The club issued more than 500 million pounds ($807 million) of seven-year bonds in pounds and dollars last week to refinance a similar amount of bank borrowing. The club took on the debt after the U.S. Glazer family bought it in a leveraged buyout in 2005.
“I value my long-term support for Manchester United better than anything else,” said O’Neill, who held 1.66 million pounds of the club’s shares in 2005 when he stepped down from the board as the Glazers took the club private.
A spokesman for the Glazer family declined to comment.
Philip Townsend, a spokesman for the club, couldn’t immediately be reached for comment.
The bonds include 250 million pounds of 8.75 percent notes priced at a discount to yield 9.125 percent, according to data compiled by Bloomberg. The $425 million of 8.375 percent notes were priced to yield 8.75 percent.
Bonds Decline
The pound-denominated bonds declined after the sale and were quoted at 95.5 pence on the pound to yield 9.5 percent, according to HSBC Holdings Plc prices on Bloomberg today. The dollar bonds were bid at 97.5 cents to yield about 8.9 percent, according to HSBC.
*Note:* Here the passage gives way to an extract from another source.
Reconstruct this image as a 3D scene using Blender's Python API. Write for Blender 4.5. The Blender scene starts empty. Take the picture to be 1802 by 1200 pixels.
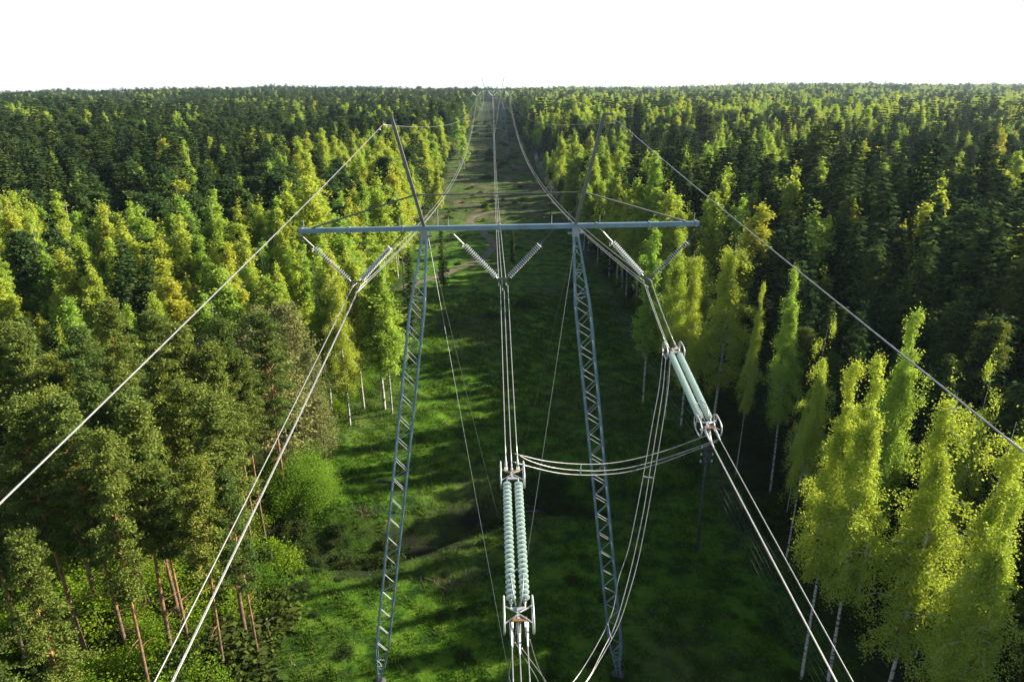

“I don’t think the yield offers adequate return for the risk,” Jonathan Moore, a high-yield analyst at Evolution Securities Ltd. in London said in a note today. “Given my conversations with institutional investors over the past two weeks, it appears a lot of funds in Europe have similar concerns.”
The club paid 54 million pounds to sell the bonds, according to the documentation for the issue. Bank of America-Merrill Lynch, Deutsche Bank AG, Goldman Sachs, JPMorgan Chase & Co., KKR & Co. and Royal Bank of Scotland Group Plc managed the deal.
Prime Minister Gordon Brown has issued a warning over football finances by saying some club debts are "too high".
Mr Brown, a shareholder in Scottish side Raith Rovers, urged owners and managers to consider the supporters.
Manchester United fans demonstrated against the Glazer family ownership recently and Liverpool and Portsmouth have also come under scrutiny.
"The management of clubs must look seriously at their responsibilities to their supporters," said Mr Brown.
Debts at Manchester United's parent firm Red Football Joint Venture rose to £716.5m ($1.17bn) in the year to June 2009 and fans protested at the club's training ground on Monday morning.
Liverpool, meanwhile, are thought to be £245m in debt after Americans Tom Hicks and George Gillett took over in 2007, while Pompey face a winding-up petition from HM Revenue & Customs at the High Court.
At his monthly Downing Street news conference, Mr Brown added: "It is a matter that the clubs themselves have got to be concerned about.
"Of course, in many cases there are very simple ways that they can deal with these problems. In other cases, football clubs don't have the income that is necessary to deal with the leverage that they have.
"But this is an issue and it's an issue football clubs are facing and it's a worry to supporters. These clubs have high levels of income from the supporters but the debt levels have been too high."
In 2005, when he was Chancellor, Mr Brown participated in the buy-out of Raith Rovers' previous owners by a local consortium.
The pound-denominated bonds declined after the sale and were quoted at 95.5 pence on the pound to yield 9.5 percent, according to HSBC Holdings Plc prices on Bloomberg today. The dollar bonds were bid at 97.5 cents to yield about 8.9 percent, according to HSBC.
Do you have a link to where we can monitor the price that the bonds are trading at?